Day4 Energy Inc. (“Day4” or the “Company”) (TSX: DFE), announces that Day4 and 0941212 B.C. Ltd. (“094”) a company indirectly owned and controlled by George Rubin (President and CEO of Day4) and Douglas Keast (Executive Vice-President and CFO of Day4), have entered into an agreement which proposes an arrangement (the “Arrangement”) among Day4, Day4’s shareholders and 094 (the “Arrangement Agreement”).
Under the Arrangement, Day4 will transfer all of its business, assets and operations to 094, in exchange for cash consideration of $500,000 and 094 will assume all of the liabilities of Day4. The Arrangement will be effected by way of a court approved statutory plan of arrangement under the Business Corporations Act (British Columbia). Following the completion of the Arrangement, Day4 will have no assets or liabilities other than $500,000 cash. Following the Arrangement, Day4 will seek to review strategic alternatives to realize any additional value. There can be no assurance that Day4 will realize any additional value.
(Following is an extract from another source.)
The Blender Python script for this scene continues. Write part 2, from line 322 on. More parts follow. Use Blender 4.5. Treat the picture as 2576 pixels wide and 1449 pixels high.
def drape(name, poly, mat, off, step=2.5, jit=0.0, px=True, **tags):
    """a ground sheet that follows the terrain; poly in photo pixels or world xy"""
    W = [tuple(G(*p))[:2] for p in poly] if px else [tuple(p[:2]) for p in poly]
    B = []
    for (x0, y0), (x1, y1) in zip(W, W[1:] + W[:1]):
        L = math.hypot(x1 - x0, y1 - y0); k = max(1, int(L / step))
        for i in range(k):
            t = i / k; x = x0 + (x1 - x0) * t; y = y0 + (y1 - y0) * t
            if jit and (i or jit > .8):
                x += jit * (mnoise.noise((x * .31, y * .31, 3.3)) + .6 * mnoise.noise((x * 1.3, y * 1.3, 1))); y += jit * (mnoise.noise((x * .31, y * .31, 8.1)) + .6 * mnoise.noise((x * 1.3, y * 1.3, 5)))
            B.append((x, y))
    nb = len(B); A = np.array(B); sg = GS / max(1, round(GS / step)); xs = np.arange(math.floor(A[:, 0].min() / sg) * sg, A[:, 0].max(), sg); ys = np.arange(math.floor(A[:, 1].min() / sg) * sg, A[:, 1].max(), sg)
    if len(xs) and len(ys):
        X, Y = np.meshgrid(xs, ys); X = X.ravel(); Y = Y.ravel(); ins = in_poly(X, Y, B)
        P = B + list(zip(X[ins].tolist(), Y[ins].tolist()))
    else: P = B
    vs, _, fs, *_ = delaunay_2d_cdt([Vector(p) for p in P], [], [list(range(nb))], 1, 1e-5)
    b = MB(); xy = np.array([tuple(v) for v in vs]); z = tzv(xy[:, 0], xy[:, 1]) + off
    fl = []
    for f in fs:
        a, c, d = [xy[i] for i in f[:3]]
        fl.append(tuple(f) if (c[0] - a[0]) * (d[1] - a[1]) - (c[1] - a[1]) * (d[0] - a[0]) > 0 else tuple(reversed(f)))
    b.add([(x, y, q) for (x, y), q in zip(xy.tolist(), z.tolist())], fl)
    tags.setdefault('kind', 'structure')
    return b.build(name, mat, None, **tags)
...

The completion of the Arrangement is subject to the satisfaction of a number of conditions including approval of the Arrangement by the shareholders of Day4, the Supreme Court of British Columbia and other regulatory approvals. The Arrangement requires the approval by at least 66 2/3% of the votes cast by holders of Day4 shares and must also be approved by the holders of Day4’s shares other than those shares held by George Rubin and Douglas Keast. The Arrangement is exempt from the valuation requirements of applicable securities legislation as Day4 is considered to be in financial hardship and the transaction is designed to improve Day4’s financial position. The transaction was approved by a special committee of independent Day4 directors. Prior to the approval of the transaction, the board of directors obtained a fairness opinion that the Arrangement is fair, from a financial point of view, to the shareholders of Day4.
Day4 shareholder approval will be sought at the annual and special meeting currently scheduled for June 27, 2012. It is anticipated that materials for such meeting will be mailed to Day4 shareholders on or about June 1, 2012. Subject to satisfaction of all conditions, completion of the Arrangement is expected to occur on June 29 or such later date as Day4 may announce by press release.
Delisting
Day4 previously announced that it received notice from the Toronto Stock Exchange (the “TSX” or the “Exchange”) that the TSX is reviewing the eligibility for continued listing of the Company’s securities on the Exchange.
In light of the proposed Arrangement and the inability of Day4 to meet continued listing requirements of the Exchange, Day4’s board of directors have authorized Day4 to apply to the TSX for a voluntary delisting of its common shares from the Exchange. Day4 will make a further announcement regarding the specific timing of the delisting.